Itu belum termasuk kebutuhan karbohidrat, serat, multivitamin, dan suplemen. “Untuk suplemen saja bisa habis Rp2–3 juta per atlet per bulan,” jelasnya.
Sementara sebagian besar atlet kami masih pelajar dan mahasiswa dengan uang saku terbatas. Tidak sebanding dengan tuntutan gizi mereka,” imbuhnya.
Menanggapi polemik ini, Pelaksana Harian Sekda Pemkab Malang, Nurman Ramdasyah, mengakui adanya keterlambatan pencairan anggaran untuk KONI. Ia menyebut bahwa hambatan administrasi menyebabkan proses pencairan memakan waktu.
“Anggaran sudah kami cairkan, termasuk untuk cabang binaraga. Namun nominalnya memang kecil, sekitar Rp600 ribu untuk tiga bulan terakhir, berdasarkan realisasi anggaran tahun lalu,” terang Nurman.
Ia menilai kejadian ini dipicu kurangnya komunikasi antara pengurus cabang dan atlet.
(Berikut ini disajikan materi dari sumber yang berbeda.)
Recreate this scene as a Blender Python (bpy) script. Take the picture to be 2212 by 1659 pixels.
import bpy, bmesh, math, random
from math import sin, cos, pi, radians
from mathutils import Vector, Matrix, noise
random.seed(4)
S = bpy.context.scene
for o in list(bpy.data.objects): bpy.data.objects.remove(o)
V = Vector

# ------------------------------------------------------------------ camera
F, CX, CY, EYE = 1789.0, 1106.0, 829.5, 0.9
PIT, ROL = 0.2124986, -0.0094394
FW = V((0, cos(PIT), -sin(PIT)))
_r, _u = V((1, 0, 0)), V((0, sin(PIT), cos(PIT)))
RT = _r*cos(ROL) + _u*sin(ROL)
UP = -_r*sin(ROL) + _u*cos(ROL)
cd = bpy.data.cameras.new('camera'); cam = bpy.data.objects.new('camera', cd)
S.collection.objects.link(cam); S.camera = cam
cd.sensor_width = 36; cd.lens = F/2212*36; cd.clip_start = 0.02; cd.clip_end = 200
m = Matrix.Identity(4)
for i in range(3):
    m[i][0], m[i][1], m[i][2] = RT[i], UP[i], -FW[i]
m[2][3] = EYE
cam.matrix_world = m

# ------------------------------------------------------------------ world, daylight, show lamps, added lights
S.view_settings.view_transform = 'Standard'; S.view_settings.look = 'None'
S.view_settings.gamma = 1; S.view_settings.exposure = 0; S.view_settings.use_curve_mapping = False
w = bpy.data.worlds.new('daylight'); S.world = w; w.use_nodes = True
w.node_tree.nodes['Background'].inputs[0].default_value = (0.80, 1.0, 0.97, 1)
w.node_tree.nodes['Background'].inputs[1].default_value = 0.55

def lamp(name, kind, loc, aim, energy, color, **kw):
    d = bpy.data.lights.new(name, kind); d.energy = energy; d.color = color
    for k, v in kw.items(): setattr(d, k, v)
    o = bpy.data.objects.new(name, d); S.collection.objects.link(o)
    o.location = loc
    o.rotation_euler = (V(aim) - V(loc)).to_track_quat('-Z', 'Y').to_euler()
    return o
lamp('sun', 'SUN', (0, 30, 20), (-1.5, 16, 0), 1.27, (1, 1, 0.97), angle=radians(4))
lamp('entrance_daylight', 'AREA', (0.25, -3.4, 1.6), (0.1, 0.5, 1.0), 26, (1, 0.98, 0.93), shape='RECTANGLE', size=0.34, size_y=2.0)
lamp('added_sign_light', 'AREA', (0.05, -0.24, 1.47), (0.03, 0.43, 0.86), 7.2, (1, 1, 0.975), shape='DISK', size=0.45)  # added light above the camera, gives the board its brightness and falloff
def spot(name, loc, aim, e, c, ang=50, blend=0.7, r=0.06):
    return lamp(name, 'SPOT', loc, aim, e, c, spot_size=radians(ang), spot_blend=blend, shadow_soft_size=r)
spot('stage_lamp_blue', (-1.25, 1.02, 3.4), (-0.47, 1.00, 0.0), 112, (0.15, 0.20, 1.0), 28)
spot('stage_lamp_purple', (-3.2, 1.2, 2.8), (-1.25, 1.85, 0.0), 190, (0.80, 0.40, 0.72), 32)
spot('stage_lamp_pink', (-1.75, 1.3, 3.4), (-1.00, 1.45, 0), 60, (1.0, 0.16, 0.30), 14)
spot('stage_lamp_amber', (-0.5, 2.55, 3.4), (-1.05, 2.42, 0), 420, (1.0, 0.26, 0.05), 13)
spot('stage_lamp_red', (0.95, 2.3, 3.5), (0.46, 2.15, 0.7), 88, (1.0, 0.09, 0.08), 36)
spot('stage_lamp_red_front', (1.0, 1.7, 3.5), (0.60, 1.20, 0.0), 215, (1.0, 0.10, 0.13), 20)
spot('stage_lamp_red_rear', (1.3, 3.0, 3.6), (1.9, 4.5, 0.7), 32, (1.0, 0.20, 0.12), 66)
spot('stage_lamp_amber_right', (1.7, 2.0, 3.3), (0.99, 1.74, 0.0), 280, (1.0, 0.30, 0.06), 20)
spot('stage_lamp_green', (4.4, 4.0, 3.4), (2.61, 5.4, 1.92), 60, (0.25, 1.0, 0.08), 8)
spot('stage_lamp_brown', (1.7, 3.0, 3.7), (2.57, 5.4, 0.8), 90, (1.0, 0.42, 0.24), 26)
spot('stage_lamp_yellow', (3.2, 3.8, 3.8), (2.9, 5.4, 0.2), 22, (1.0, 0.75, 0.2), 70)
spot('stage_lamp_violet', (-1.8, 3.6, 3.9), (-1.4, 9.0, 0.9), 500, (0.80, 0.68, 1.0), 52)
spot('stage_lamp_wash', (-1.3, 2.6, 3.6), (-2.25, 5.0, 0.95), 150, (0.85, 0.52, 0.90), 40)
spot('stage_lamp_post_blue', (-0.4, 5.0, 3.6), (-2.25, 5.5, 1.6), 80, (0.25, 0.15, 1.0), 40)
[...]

Meski begitu, Nurman mengaku memahami kekecewaan para atlet atas minimnya perhatian terhadap kebutuhan mereka.
Indra berharap insiden ini menjadi refleksi bagi Pemkab Malang untuk lebih peka terhadap kebutuhan setiap cabang olahraga, terutama binaraga yang sangat mengandalkan suplai nutrisi harian.
“Jangan samakan kebutuhan atlet binaraga dengan cabang olahraga lain. Kami butuh perhatian khusus, bukan hanya anggaran seremonial,” tegasnya.